7.2 For International and Regional Actors
Recognize De Facto Realities Without Premature State Recognition Engage the STC as a key stakeholder in southern security and reconstruction, while maintaining the unified Yemen legal framework until a negotiated settlement emerges. Embed Southern Questions into UN-Led Peace Processes Ensure that the “southern issue” is addressed in a distinct track or sub-framework, acknowledging the depth of southern grievances and the scale of STC control. Condition Support on Governance Benchmarks Tie increased direct assistance for southern reconstruction to progress on inclusivity, transparency, and human-rights protections. Coordinate Gulf Policies Encourage a Saudi-Emirati understanding on desired end-states in Yemen (federal, confederal, or partition) and align military and financial support accordingly to reduce proxy competition.
8. Conclusion
The Southern Transitional Council has moved beyond insurgent politics to become a powerful de facto authority over most of southern Yemen. Its security capabilities and recent seizure of strategic territory give it unprecedented leverage and make it central to any future settlement. Yet its civil institutions, service delivery, and internal inclusiveness lag behind its military prowess.

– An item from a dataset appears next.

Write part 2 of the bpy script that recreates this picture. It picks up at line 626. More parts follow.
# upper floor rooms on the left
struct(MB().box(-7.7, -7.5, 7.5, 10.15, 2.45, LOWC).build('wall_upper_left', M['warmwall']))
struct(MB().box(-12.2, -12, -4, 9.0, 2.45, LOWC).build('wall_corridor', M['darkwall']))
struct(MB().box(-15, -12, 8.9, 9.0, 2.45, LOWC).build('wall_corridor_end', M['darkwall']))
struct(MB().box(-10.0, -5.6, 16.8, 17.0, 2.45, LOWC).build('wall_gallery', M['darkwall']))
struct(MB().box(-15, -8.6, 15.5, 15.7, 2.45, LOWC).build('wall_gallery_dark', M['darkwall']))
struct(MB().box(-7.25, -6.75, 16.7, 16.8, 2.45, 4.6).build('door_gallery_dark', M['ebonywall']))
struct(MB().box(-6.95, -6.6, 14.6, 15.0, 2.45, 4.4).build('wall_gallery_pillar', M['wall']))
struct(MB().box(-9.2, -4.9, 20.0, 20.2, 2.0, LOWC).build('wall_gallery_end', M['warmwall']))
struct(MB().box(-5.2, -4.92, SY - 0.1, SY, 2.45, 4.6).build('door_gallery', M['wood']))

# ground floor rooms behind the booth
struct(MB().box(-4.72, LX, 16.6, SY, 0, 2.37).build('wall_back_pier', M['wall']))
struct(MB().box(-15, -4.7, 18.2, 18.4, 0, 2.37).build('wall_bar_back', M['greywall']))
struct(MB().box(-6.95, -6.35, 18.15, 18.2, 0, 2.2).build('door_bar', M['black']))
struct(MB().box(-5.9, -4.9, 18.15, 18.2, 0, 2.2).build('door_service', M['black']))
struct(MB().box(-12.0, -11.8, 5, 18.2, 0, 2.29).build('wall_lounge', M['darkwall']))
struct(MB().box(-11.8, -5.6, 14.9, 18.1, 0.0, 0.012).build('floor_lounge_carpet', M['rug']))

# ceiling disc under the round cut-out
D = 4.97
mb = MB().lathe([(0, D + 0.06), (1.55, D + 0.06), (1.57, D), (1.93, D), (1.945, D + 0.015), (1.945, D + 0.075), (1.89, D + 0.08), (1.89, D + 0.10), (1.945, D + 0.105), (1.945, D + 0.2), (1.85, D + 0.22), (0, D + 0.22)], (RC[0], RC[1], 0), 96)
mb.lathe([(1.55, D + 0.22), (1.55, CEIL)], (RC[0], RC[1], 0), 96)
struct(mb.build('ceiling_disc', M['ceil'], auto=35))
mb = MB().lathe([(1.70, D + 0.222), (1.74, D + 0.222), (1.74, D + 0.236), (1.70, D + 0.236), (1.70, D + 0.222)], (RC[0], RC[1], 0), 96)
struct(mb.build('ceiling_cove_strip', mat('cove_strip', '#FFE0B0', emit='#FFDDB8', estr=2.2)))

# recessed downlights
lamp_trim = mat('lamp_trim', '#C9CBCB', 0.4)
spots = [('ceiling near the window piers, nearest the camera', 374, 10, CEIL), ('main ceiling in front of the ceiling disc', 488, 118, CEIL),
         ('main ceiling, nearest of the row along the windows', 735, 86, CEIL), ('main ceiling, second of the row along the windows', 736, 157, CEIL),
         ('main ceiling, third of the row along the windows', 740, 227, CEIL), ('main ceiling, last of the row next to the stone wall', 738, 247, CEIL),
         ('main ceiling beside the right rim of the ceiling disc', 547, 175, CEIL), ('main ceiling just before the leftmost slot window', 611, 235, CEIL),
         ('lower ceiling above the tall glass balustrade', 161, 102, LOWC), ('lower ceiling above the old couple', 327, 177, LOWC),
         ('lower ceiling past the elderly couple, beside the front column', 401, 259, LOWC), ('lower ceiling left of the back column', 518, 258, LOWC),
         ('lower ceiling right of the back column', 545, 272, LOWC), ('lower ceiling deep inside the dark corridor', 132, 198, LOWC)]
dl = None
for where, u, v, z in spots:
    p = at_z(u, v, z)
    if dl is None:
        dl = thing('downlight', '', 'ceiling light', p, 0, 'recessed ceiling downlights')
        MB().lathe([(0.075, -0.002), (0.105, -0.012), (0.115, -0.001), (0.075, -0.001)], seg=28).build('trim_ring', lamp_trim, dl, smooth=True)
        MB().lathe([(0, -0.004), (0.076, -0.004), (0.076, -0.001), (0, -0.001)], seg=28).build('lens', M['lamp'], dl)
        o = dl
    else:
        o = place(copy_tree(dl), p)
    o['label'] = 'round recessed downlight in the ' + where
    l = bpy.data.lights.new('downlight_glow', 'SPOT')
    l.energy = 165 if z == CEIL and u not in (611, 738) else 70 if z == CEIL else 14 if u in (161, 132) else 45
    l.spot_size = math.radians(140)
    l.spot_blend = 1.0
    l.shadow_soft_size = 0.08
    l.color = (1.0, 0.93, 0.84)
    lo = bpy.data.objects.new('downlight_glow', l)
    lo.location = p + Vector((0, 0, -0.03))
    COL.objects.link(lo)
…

International recognition of a revived South Yemen is not imminent under current UN and regional preferences for Yemeni territorial integrity. However, if the STC can consolidate inclusive, effective governance, demonstrate responsible management of resources and human rights, and embed its project within a negotiated regional framework, the medium-term prospects for some form of recognized southern statehood—whether as a federated region or an independent country—will grow.
In the meantime, the key tests of the STC’s governance capabilities will be less about flags and declarations, and more about whether ordinary people in Aden, Mukalla, Hadramawt, and Mahra experience greater security, stability, and opportunity under its rule than they have under any alternative.